I voti sui Piani: per il via libera servono otto A – Se l’iter delle approvazioni nazionali e la raccolta dei fondi con bond ad altissimo rating fileranno lisci, rimarrà l’ultimo miglio. Quello cruciale. Cioè l’invio dei Recovery plan nazionali e la loro valutazione da parte di Commissione e Consiglio. Sono già una ventina, tra cui l’Italia, i Paesi che hanno condiviso con Bruxelles una bozza di documento, ma nei prossimi due mesi i piani vanno completati con tutti gli elementi richiesti da Bruxelles. Le cui linee guida prevedono un apparato di milestone (obiettivi intermedi) e target finali misurabili. Di ogni progetto, riforma o investimento va previsto l’impatto non solo economico ma anche ambientale e sociale atteso.

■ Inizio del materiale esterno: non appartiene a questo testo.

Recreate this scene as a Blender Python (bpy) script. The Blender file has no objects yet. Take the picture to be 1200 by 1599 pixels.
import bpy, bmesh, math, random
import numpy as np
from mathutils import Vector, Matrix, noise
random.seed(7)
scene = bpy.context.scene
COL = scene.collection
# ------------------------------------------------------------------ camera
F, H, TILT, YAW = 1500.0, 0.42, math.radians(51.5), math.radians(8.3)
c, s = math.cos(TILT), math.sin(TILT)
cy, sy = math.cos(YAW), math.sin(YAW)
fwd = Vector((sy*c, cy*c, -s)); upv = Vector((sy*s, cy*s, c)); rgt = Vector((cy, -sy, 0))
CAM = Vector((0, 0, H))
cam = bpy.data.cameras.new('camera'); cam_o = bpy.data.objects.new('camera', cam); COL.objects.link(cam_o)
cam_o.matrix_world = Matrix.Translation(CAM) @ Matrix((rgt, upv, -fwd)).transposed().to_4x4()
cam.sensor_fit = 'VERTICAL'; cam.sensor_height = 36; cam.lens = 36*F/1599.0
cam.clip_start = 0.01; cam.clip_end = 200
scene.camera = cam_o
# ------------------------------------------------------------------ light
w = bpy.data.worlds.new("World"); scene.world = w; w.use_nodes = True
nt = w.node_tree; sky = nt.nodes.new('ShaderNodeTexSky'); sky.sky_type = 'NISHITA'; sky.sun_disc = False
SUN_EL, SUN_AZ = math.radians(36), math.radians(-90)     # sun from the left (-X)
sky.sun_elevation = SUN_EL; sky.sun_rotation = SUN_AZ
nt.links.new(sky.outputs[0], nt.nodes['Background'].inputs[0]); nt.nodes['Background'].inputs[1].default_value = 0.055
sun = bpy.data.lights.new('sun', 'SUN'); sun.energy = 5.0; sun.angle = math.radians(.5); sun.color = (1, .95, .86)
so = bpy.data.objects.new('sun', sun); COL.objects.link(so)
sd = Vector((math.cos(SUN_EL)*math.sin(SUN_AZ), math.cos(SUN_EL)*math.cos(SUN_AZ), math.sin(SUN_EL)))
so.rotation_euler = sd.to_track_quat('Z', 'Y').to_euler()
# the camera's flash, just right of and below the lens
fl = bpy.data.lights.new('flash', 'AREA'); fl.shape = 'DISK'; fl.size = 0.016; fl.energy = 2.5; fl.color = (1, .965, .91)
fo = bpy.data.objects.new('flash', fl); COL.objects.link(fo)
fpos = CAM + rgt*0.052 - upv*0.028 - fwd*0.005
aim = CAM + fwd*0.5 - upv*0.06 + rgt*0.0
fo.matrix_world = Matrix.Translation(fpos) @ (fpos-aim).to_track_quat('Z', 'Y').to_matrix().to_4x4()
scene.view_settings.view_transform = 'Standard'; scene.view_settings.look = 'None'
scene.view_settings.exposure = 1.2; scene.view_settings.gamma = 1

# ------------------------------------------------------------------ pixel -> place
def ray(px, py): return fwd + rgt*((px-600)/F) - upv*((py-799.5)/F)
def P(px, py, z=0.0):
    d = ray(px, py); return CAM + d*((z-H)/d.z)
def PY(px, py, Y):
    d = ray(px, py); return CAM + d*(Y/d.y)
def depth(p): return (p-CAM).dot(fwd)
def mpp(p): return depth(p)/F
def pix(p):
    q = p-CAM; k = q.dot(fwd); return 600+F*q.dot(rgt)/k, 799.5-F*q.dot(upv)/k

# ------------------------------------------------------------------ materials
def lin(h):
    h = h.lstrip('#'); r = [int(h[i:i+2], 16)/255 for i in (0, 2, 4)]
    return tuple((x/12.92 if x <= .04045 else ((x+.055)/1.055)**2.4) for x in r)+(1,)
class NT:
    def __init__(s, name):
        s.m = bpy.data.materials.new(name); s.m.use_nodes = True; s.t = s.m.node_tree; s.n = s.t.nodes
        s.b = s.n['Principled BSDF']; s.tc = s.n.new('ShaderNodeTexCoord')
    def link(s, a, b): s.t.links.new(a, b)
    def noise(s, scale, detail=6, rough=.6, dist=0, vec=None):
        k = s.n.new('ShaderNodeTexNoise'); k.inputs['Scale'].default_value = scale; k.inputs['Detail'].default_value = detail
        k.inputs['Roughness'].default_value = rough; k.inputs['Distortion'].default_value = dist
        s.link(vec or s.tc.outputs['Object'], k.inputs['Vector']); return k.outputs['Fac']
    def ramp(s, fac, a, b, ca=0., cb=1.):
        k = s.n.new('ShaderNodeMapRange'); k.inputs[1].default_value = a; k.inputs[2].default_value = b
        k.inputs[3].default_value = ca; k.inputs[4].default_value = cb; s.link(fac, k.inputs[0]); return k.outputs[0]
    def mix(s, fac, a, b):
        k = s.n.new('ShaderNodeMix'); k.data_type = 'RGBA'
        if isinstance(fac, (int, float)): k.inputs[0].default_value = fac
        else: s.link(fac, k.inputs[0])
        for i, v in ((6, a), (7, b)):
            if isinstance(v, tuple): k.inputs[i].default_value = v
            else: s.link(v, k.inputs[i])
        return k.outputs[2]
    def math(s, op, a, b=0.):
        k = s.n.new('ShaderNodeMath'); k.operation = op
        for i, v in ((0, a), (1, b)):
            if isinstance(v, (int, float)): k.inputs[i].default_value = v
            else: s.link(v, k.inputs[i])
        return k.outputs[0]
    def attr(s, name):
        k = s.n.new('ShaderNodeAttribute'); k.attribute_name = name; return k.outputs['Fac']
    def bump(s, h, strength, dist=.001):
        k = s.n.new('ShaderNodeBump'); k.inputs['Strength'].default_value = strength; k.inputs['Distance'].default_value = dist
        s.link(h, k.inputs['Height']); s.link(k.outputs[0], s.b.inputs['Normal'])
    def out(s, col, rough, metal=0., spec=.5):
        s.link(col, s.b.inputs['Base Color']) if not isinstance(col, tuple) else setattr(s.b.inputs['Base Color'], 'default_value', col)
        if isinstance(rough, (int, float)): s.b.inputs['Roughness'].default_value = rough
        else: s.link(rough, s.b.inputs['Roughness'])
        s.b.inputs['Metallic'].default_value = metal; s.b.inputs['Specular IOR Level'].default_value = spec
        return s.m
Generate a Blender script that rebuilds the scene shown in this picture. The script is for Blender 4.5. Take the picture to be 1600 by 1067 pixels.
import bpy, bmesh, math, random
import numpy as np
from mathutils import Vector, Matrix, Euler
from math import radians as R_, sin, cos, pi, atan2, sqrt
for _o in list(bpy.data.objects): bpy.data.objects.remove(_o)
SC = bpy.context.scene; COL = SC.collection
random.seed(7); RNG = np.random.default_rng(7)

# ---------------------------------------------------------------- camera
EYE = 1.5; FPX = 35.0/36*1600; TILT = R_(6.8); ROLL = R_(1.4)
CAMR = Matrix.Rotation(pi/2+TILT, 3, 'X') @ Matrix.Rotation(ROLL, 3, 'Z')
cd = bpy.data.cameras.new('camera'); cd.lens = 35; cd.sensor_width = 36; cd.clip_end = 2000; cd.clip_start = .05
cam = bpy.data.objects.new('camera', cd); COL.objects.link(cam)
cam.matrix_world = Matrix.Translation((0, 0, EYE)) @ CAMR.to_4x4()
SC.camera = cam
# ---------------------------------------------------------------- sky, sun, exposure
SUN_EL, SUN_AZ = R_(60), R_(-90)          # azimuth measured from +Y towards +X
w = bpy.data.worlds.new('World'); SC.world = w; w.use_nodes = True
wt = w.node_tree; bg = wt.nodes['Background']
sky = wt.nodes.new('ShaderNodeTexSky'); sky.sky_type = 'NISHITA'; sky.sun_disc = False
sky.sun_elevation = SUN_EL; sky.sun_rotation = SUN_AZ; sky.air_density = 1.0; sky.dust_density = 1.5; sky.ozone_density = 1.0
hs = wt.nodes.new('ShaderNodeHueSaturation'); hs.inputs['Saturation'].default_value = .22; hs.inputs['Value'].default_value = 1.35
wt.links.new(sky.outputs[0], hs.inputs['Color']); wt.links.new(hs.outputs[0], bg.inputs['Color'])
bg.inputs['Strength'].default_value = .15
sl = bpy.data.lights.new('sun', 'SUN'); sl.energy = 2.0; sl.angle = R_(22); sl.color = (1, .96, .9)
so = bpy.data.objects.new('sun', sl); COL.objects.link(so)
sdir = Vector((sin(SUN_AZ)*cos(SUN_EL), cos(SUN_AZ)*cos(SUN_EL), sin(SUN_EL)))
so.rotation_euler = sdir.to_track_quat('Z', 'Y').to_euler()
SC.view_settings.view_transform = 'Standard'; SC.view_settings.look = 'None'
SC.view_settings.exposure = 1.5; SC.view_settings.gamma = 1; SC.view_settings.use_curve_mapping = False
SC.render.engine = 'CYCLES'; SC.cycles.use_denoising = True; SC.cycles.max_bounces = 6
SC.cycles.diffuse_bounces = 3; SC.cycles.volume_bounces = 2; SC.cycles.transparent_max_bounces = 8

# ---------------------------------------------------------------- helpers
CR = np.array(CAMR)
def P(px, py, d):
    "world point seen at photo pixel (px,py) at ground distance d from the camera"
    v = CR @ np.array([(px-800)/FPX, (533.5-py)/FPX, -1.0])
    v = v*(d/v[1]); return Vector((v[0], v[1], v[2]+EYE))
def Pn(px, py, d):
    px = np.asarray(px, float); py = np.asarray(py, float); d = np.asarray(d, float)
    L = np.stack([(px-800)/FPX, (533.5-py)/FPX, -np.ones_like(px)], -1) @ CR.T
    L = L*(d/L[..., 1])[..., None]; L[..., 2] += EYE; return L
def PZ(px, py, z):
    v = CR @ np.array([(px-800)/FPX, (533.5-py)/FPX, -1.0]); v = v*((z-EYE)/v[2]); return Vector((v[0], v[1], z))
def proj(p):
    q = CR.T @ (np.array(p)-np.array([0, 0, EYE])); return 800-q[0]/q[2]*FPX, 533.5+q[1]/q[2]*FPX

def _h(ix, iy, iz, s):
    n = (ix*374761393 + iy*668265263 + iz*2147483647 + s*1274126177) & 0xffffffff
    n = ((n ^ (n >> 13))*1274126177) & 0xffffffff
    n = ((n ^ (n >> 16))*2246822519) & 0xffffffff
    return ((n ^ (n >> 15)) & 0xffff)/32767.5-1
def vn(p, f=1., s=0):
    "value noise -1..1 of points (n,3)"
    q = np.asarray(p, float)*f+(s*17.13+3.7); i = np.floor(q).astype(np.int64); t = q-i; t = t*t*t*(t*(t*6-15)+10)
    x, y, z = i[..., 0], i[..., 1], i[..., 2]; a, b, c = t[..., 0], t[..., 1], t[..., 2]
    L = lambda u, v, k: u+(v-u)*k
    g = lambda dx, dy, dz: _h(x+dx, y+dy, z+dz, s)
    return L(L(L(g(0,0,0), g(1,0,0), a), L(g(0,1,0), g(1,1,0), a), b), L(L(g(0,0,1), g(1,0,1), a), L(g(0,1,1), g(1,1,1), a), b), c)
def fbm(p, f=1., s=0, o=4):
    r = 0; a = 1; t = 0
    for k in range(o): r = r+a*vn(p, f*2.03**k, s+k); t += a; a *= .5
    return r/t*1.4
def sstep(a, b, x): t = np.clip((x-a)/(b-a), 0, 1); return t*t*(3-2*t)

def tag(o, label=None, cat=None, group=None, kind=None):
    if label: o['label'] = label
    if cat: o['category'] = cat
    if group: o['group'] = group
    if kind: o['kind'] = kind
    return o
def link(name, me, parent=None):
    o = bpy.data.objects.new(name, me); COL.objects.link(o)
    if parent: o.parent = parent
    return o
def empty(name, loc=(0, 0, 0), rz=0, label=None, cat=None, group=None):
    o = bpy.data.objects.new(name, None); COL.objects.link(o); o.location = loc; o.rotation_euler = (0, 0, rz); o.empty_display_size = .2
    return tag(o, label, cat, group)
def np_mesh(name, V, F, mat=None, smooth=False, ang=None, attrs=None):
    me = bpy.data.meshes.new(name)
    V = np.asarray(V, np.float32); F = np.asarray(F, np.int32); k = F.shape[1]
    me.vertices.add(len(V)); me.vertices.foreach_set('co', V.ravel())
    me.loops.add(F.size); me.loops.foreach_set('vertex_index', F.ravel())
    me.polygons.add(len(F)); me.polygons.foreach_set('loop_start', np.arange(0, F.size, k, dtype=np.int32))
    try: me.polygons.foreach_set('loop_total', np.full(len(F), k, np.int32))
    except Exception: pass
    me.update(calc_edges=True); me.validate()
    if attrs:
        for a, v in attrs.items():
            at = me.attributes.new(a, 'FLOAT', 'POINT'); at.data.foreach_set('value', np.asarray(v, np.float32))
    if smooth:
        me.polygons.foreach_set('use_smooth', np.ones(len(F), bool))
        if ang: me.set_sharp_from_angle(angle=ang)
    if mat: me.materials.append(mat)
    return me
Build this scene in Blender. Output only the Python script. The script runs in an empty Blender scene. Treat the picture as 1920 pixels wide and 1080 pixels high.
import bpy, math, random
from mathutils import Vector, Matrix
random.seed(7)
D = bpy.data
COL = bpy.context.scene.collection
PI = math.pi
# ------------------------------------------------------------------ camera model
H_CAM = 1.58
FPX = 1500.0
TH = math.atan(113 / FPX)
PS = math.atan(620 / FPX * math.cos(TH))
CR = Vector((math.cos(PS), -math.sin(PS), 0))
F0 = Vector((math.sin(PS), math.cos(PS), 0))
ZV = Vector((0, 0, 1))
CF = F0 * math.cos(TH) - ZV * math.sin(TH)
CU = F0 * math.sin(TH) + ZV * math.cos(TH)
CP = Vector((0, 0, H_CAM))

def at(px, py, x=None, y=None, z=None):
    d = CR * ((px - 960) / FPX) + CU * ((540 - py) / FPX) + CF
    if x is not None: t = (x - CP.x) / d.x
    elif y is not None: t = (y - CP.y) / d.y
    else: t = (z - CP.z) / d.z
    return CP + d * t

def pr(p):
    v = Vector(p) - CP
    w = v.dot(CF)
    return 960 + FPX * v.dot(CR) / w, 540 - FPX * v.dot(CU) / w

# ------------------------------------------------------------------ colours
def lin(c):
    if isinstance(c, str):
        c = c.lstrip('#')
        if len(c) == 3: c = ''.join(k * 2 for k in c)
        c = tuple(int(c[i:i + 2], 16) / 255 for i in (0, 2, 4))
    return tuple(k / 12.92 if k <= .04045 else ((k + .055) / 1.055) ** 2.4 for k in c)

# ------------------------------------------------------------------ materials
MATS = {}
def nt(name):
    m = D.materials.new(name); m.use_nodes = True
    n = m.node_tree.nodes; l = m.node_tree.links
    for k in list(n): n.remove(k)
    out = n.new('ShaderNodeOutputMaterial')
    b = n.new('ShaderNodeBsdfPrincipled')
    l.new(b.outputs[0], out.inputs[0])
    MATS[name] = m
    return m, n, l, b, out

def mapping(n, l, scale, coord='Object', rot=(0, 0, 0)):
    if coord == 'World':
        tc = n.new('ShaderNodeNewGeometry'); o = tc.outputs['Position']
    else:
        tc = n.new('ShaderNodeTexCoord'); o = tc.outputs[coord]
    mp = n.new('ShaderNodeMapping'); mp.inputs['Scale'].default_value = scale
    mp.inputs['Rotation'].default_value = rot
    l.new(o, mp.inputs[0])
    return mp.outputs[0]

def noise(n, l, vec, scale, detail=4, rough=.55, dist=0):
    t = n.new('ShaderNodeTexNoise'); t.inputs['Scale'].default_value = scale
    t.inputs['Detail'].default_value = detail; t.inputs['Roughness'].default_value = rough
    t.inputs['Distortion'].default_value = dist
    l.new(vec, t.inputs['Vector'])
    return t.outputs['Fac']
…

Dopo la consegna, l’esecutivo Ue avrà due mesi per esprimersi. Il Consiglio avrà l’ultima parola e dovrà dire la sua entro quattro settimane. In caso di via libera, a quel punto arriverà il prefinanziamento che consiste nel 13% dei fondi totali.
I piani saranno valutati in base a una precisa griglia inserita nel regolamento appena pubblicato in Gazzetta. I criteri indicati sono 11, per ognuno dei quali verrà assegnato un certo “rating” – il regolamento lo definisce proprio così – espresso in voti: A, B o C. Per passare il test occorre aggiudicarsi otto A tra cui quattro per i criteri che riguardano la capacità del piano di affrontare in modo efficace le sfide individuate nelle Raccomandazioni specifiche per Paese e di contribuire “all’attuazione del pilastro europeo dei diritti sociali anche tramite politiche per l’infanzia e la gioventù”, “alla transizione verde, compresa la biodiversità” (a questo va dedicato almeno il 37% delle risorse) e “alla transizione digitale” (20% delle risorse). La A sarà assegnata solo se il Piano concorre “in ampia misura” a questi obiettivi. Non è consentita nessuna C, voto che indica una capacità “ridotta” di raggiungere lo scopo: insomma, basterà prendere una insufficienza per vedersi negare i fondi.